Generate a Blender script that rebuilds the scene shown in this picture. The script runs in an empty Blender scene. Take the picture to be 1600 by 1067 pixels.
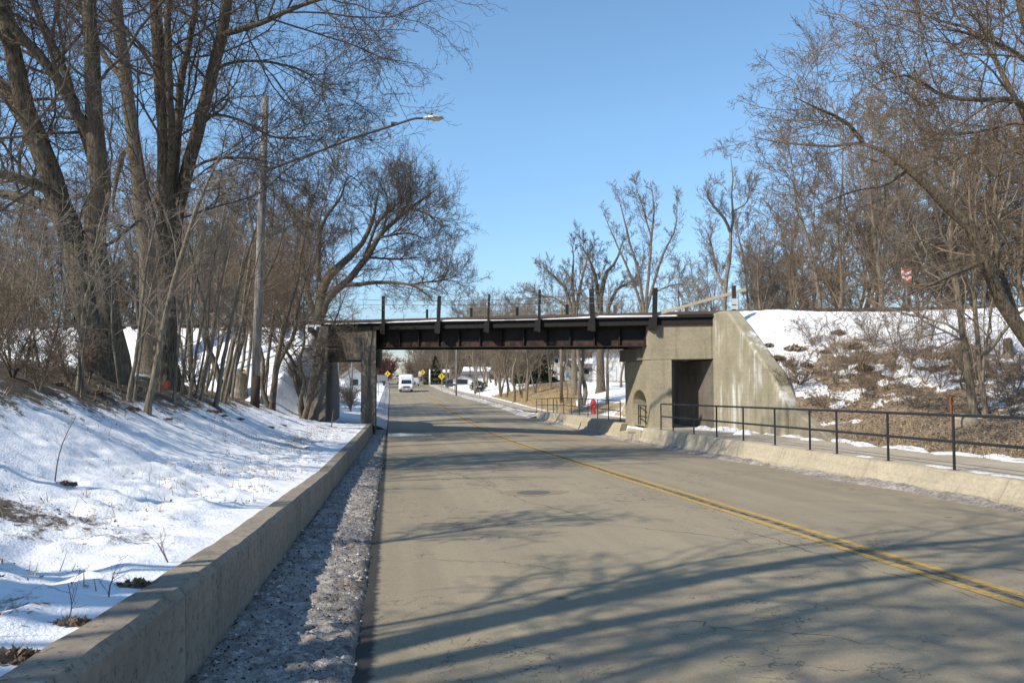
import bpy, bmesh, math, random
import numpy as np
from mathutils import Vector

sc = bpy.context.scene
COL = sc.collection
R = math.radians

# ---------------------------------------------------------------- camera
F = 1300.0                       # focal length in photo pixels (1600 wide)
TH = math.atan(190 / F)          # yaw to the right of the road
PH = math.atan(62.5 / F)         # slight upward pitch
EYE = np.array([0.0, 0.0, 1.65])
cam_d = bpy.data.cameras.new('camera')
cam = bpy.data.objects.new('camera', cam_d)
COL.objects.link(cam)
cam_d.sensor_width = 36.0
cam_d.lens = F / 1600 * 36.0
cam_d.clip_start = 0.05
cam_d.clip_end = 6000
cam.location = EYE
cam.rotation_euler = (math.pi / 2 + PH, 0, -TH)
sc.camera = cam

# ---------------------------------------------------------------- light
SUN_EL = R(41)
SUN_DIR = Vector((-0.92, -0.40, 0)).normalized() * math.cos(SUN_EL) + Vector((0, 0, math.sin(SUN_EL)))
w = bpy.data.worlds.new("World")
sc.world = w
w.use_nodes = True
nt = w.node_tree
sky = nt.nodes.new('ShaderNodeTexSky')
sky.sky_type = 'NISHITA'
sky.sun_disc = False
sky.sun_elevation = SUN_EL
sky.sun_rotation = math.atan2(SUN_DIR.x, SUN_DIR.y)
sky.air_density = 1.0
sky.dust_density = 0.0
sky.ozone_density = 6.0
bg = nt.nodes['Background']
bg.inputs[1].default_value = 0.15
tint = nt.nodes.new('ShaderNodeMixRGB'); tint.blend_type = 'MULTIPLY'
tint.inputs[0].default_value = 1.0; tint.inputs[2].default_value = (1.06, 1.075, .96, 1)
tcw = nt.nodes.new('ShaderNodeTexCoord'); sepw = nt.nodes.new('ShaderNodeSeparateXYZ'); nt.links.new(tcw.outputs['Generated'], sepw.inputs[0])
hz = nt.nodes.new('ShaderNodeValToRGB'); nt.links.new(sepw.outputs[2], hz.inputs[0])     # clear winter air: less glare low in the sky
e_ = hz.color_ramp.elements; e_[0].position = 0.0; e_[0].color = (.47, .43, .52, 1); e_[1].position = .30; e_[1].color = (1, 1, 1, 1)
for p_, c_ in ((.05, (.60, .575, .65, 1)), (.14, (.85, .835, .9, 1))):
    q_ = e_.new(p_); q_.color = c_
hm = nt.nodes.new('ShaderNodeMixRGB'); hm.blend_type = 'MULTIPLY'; hm.inputs[0].default_value = 1.0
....
What the exercise asks: Give the data above again in full and unchanged, skipping the pictures.

Exercise answer:
Generate a Blender script that rebuilds the scene shown in this picture. The script runs in an empty Blender scene. Take the picture to be 1600 by 1067 pixels.
import bpy, bmesh, math, random
import numpy as np
from mathutils import Vector

sc = bpy.context.scene
COL = sc.collection
R = math.radians

# ---------------------------------------------------------------- camera
F = 1300.0                       # focal length in photo pixels (1600 wide)
TH = math.atan(190 / F)          # yaw to the right of the road
PH = math.atan(62.5 / F)         # slight upward pitch
EYE = np.array([0.0, 0.0, 1.65])
cam_d = bpy.data.cameras.new('camera')
cam = bpy.data.objects.new('camera', cam_d)
COL.objects.link(cam)
cam_d.sensor_width = 36.0
cam_d.lens = F / 1600 * 36.0
cam_d.clip_start = 0.05
cam_d.clip_end = 6000
cam.location = EYE
cam.rotation_euler = (math.pi / 2 + PH, 0, -TH)
sc.camera = cam

# ---------------------------------------------------------------- light
SUN_EL = R(41)
SUN_DIR = Vector((-0.92, -0.40, 0)).normalized() * math.cos(SUN_EL) + Vector((0, 0, math.sin(SUN_EL)))
w = bpy.data.worlds.new("World")
sc.world = w
w.use_nodes = True
nt = w.node_tree
sky = nt.nodes.new('ShaderNodeTexSky')
sky.sky_type = 'NISHITA'
sky.sun_disc = False
sky.sun_elevation = SUN_EL
sky.sun_rotation = math.atan2(SUN_DIR.x, SUN_DIR.y)
sky.air_density = 1.0
sky.dust_density = 0.0
sky.ozone_density = 6.0
bg = nt.nodes['Background']
bg.inputs[1].default_value = 0.15
tint = nt.nodes.new('ShaderNodeMixRGB'); tint.blend_type = 'MULTIPLY'
tint.inputs[0].default_value = 1.0; tint.inputs[2].default_value = (1.06, 1.075, .96, 1)
tcw = nt.nodes.new('ShaderNodeTexCoord'); sepw = nt.nodes.new('ShaderNodeSeparateXYZ'); nt.links.new(tcw.outputs['Generated'], sepw.inputs[0])
hz = nt.nodes.new('ShaderNodeValToRGB'); nt.links.new(sepw.outputs[2], hz.inputs[0])     # clear winter air: less glare low in the sky
e_ = hz.color_ramp.elements; e_[0].position = 0.0; e_[0].color = (.47, .43, .52, 1); e_[1].position = .30; e_[1].color = (1, 1, 1, 1)
for p_, c_ in ((.05, (.60, .575, .65, 1)), (.14, (.85, .835, .9, 1))):
    q_ = e_.new(p_); q_.color = c_
hm = nt.nodes.new('ShaderNodeMixRGB'); hm.blend_type = 'MULTIPLY'; hm.inputs[0].default_value = 1.0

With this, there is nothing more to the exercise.